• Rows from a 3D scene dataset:
----

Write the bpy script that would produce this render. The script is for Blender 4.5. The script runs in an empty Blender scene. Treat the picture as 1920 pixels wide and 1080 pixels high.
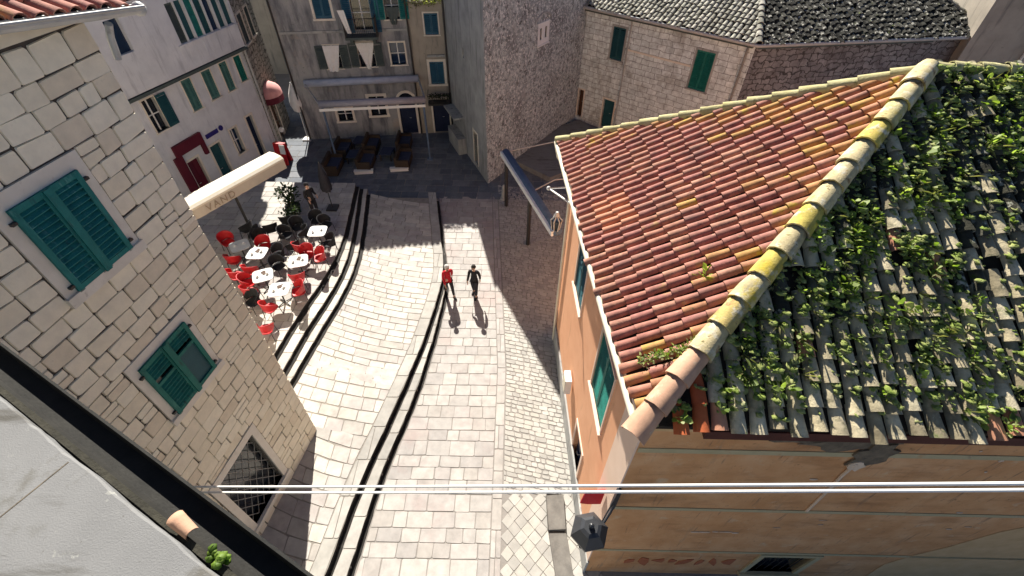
import bpy, math, random
from mathutils import Vector as V, Matrix
random.seed(11)
S = bpy.context.scene
COL = S.collection
R = random.uniform

# ------------------------------------------------------------------ mesh helpers
def rootloc(o):
    l = V((0, 0, 0))
    while o is not None:
        l += V(o.location); o = o.parent
    return l

class MB:
    """collects faces and links them as ONE mesh object"""
    def __init__(s): s.v = []; s.f = []; s.m = []; s.sm = []
    def face(s, pts, m=0, sm=False):
        b = len(s.v); s.v += [V(p) for p in pts]; s.f.append(tuple(range(b, b + len(pts)))); s.m.append(m); s.sm.append(sm)
    def shared(s, pts, faces, m=0, sm=False):
        b = len(s.v); s.v += [V(p) for p in pts]
        for f in faces: s.f.append(tuple(b + i for i in f)); s.m.append(m); s.sm.append(sm)
    def hexa(s, p, m=0):       # p: 4 bottom, 4 top
        s.shared(p, [(3, 2, 1, 0), (4, 5, 6, 7), (0, 1, 5, 4), (1, 2, 6, 5), (2, 3, 7, 6), (3, 0, 4, 7)], m)
    def box(s, x0, x1, y0, y1, z0, z1, m=0):
        s.hexa([(x0, y0, z0), (x1, y0, z0), (x1, y1, z0), (x0, y1, z0), (x0, y0, z1), (x1, y0, z1), (x1, y1, z1), (x0, y1, z1)], m)
    def obox(s, c, ax, ay, az, m=0):   # centre, half vectors
        c, ax, ay, az = V(c), V(ax), V(ay), V(az)
        s.hexa([c - ax - ay - az, c + ax - ay - az, c + ax + ay - az, c - ax + ay - az, c - ax - ay + az, c + ax - ay + az, c + ax + ay + az, c - ax + ay + az], m)
    def prism(s, poly, z0, z1, m=0):
        n = len(poly)
        p = [(q[0], q[1], z0) for q in poly] + [(q[0], q[1], z1) for q in poly]
        s.shared(p, [tuple(range(n - 1, -1, -1)), tuple(range(n, 2 * n))] + [(i, (i + 1) % n, n + (i + 1) % n, n + i) for i in range(n)], m)
    def tube(s, pts, r, n=8, m=0, cap=True, sm=True):
        pts = [V(p) for p in pts]; k = len(pts)
        rr = r if isinstance(r, (list, tuple)) else [r] * k
        vs = []
        t0 = (pts[1] - pts[0]).normalized()
        a = t0.orthogonal().normalized()
        for i in range(k):
            t = (pts[min(i + 1, k - 1)] - pts[max(i - 1, 0)]).normalized()
            a = (a - t * a.dot(t)).normalized(); b = t.cross(a)
            for j in range(n):
                an = 2 * math.pi * j / n
                vs.append(pts[i] + (a * math.cos(an) + b * math.sin(an)) * rr[i])
        fs = []
        for i in range(k - 1):
            for j in range(n):
                fs.append((i * n + j, i * n + (j + 1) % n, (i + 1) * n + (j + 1) % n, (i + 1) * n + j))
        s.shared(vs, fs, m, sm)
        if cap:
            s.face(vs[:n][::-1], m); s.face(vs[-n:], m)
    def ball(s, c, r, m=0, nu=10, nv=7, sz=(1, 1, 1), jit=0):
        c = V(c); vs = []; fs = []
        for i in range(nv + 1):
            th = math.pi * i / nv
            for j in range(nu):
                ph = 2 * math.pi * j / nu
                k = r * (1 + R(-jit, jit))
                vs.append(c + V((math.sin(th) * math.cos(ph) * k * sz[0], math.sin(th) * math.sin(ph) * k * sz[1], math.cos(th) * k * sz[2])))
        for i in range(nv):
            for j in range(nu):
                fs.append((i * nu + j, (i + 1) * nu + j, (i + 1) * nu + (j + 1) % nu, i * nu + (j + 1) % nu))
        s.shared(vs, fs, m, True)
    def build(s, name, mats, parent=None, loc=None):
        me = bpy.data.meshes.new(name)
        org = V(loc) if loc is not None else (rootloc(parent) if parent else V((0, 0, 0)))
        me.from_pydata([v - org for v in s.v], [], s.f)
        if not isinstance(mats, (list, tuple)): mats = [mats]
        for m in mats: me.materials.append(m)
        me.polygons.foreach_set('material_index', s.m)
        me.polygons.foreach_set('use_smooth', s.sm)
        me.update()
        o = bpy.data.objects.new(name, me); COL.objects.link(o)
        if parent is not None: o.parent = parent
        else: o.location = org
        return o

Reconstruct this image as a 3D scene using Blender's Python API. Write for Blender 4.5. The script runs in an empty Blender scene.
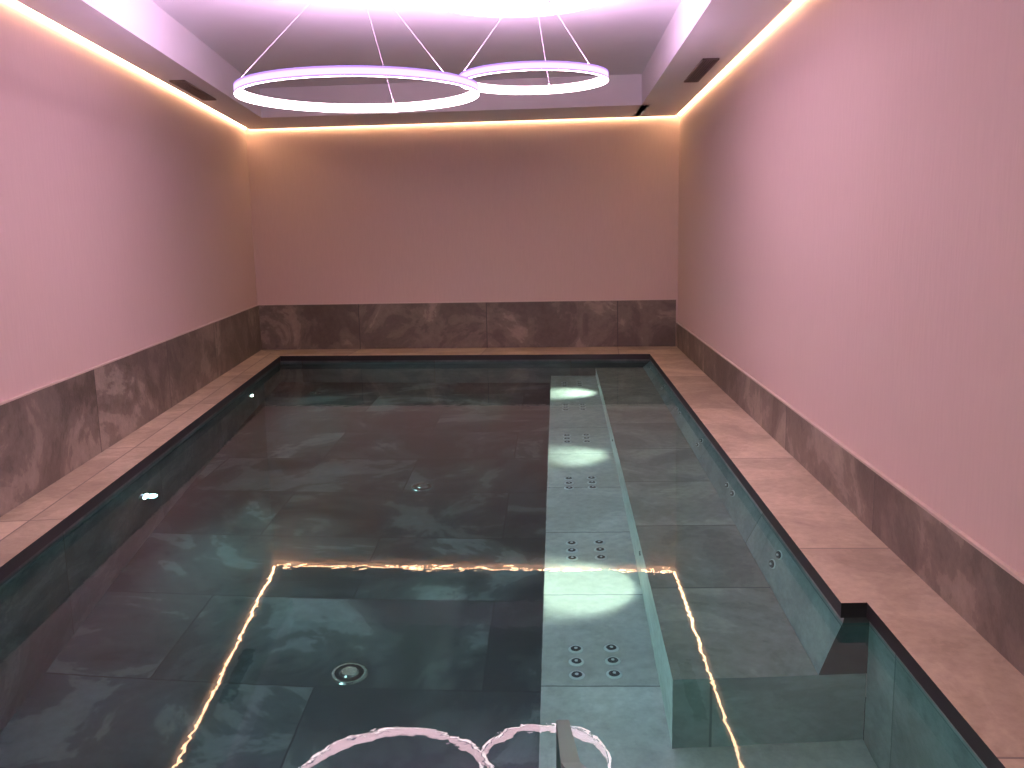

----

• TASK STATEMENT:
Using the records above, output their complete text exactly, minus any images.

• WRITTEN ANSWER:
Write the bpy script that would produce this render. The script is for Blender 4.5. The script runs in an empty Blender scene. Treat the picture as 1920 pixels wide and 1080 pixels high.
import bpy, math, random
from mathutils import Vector as V, Matrix
random.seed(11)
S = bpy.context.scene
COL = S.collection
R = random.uniform

# ------------------------------------------------------------------ mesh helpers
def rootloc(o):
    l = V((0, 0, 0))
    while o is not None:
        l += V(o.location); o = o.parent
    return l

class MB:
    """collects faces and links them as ONE mesh object"""
    def __init__(s): s.v = []; s.f = []; s.m = []; s.sm = []
    def face(s, pts, m=0, sm=False):
        b = len(s.v); s.v += [V(p) for p in pts]; s.f.append(tuple(range(b, b + len(pts)))); s.m.append(m); s.sm.append(sm)
    def shared(s, pts, faces, m=0, sm=False):
        b = len(s.v); s.v += [V(p) for p in pts]
        for f in faces: s.f.append(tuple(b + i for i in f)); s.m.append(m); s.sm.append(sm)
    def hexa(s, p, m=0):       # p: 4 bottom, 4 top
        s.shared(p, [(3, 2, 1, 0), (4, 5, 6, 7), (0, 1, 5, 4), (1, 2, 6, 5), (2, 3, 7, 6), (3, 0, 4, 7)], m)
    def box(s, x0, x1, y0, y1, z0, z1, m=0):
        s.hexa([(x0, y0, z0), (x1, y0, z0), (x1, y1, z0), (x0, y1, z0), (x0, y0, z1), (x1, y0, z1), (x1, y1, z1), (x0, y1, z1)], m)
    def obox(s, c, ax, ay, az, m=0):   # centre, half vectors
        c, ax, ay, az = V(c), V(ax), V(ay), V(az)
        s.hexa([c - ax - ay - az, c + ax - ay - az, c + ax + ay - az, c - ax + ay - az, c - ax - ay + az, c + ax - ay + az, c + ax + ay + az, c - ax + ay + az], m)
    def prism(s, poly, z0, z1, m=0):
        n = len(poly)
        p = [(q[0], q[1], z0) for q in poly] + [(q[0], q[1], z1) for q in poly]
        s.shared(p, [tuple(range(n - 1, -1, -1)), tuple(range(n, 2 * n))] + [(i, (i + 1) % n, n + (i + 1) % n, n + i) for i in range(n)], m)
    def tube(s, pts, r, n=8, m=0, cap=True, sm=True):
        pts = [V(p) for p in pts]; k = len(pts)
        rr = r if isinstance(r, (list, tuple)) else [r] * k
        vs = []
        t0 = (pts[1] - pts[0]).normalized()
        a = t0.orthogonal().normalized()
        for i in range(k):
            t = (pts[min(i + 1, k - 1)] - pts[max(i - 1, 0)]).normalized()
            a = (a - t * a.dot(t)).normalized(); b = t.cross(a)
            for j in range(n):
                an = 2 * math.pi * j / n
                vs.append(pts[i] + (a * math.cos(an) + b * math.sin(an)) * rr[i])
        fs = []
        for i in range(k - 1):
            for j in range(n):
                fs.append((i * n + j, i * n + (j + 1) % n, (i + 1) * n + (j + 1) % n, (i + 1) * n + j))
        s.shared(vs, fs, m, sm)
        if cap:
            s.face(vs[:n][::-1], m); s.face(vs[-n:], m)
    def ball(s, c, r, m=0, nu=10, nv=7, sz=(1, 1, 1), jit=0):
        c = V(c); vs = []; fs = []
        for i in range(nv + 1):
            th = math.pi * i / nv
            for j in range(nu):
                ph = 2 * math.pi * j / nu
                k = r * (1 + R(-jit, jit))
                vs.append(c + V((math.sin(th) * math.cos(ph) * k * sz[0], math.sin(th) * math.sin(ph) * k * sz[1], math.cos(th) * k * sz[2])))
        for i in range(nv):
            for j in range(nu):
                fs.append((i * nu + j, (i + 1) * nu + j, (i + 1) * nu + (j + 1) % nu, i * nu + (j + 1) % nu))
        s.shared(vs, fs, m, True)
    def build(s, name, mats, parent=None, loc=None):
        me = bpy.data.meshes.new(name)
        org = V(loc) if loc is not None else (rootloc(parent) if parent else V((0, 0, 0)))
        me.from_pydata([v - org for v in s.v], [], s.f)
        if not isinstance(mats, (list, tuple)): mats = [mats]
        for m in mats: me.materials.append(m)
        me.polygons.foreach_set('material_index', s.m)
        me.polygons.foreach_set('use_smooth', s.sm)
        me.update()
        o = bpy.data.objects.new(name, me); COL.objects.link(o)
        if parent is not None: o.parent = parent
        else: o.location = org
        return o

Reconstruct this image as a 3D scene using Blender's Python API. Write for Blender 4.5. The script runs in an empty Blender scene.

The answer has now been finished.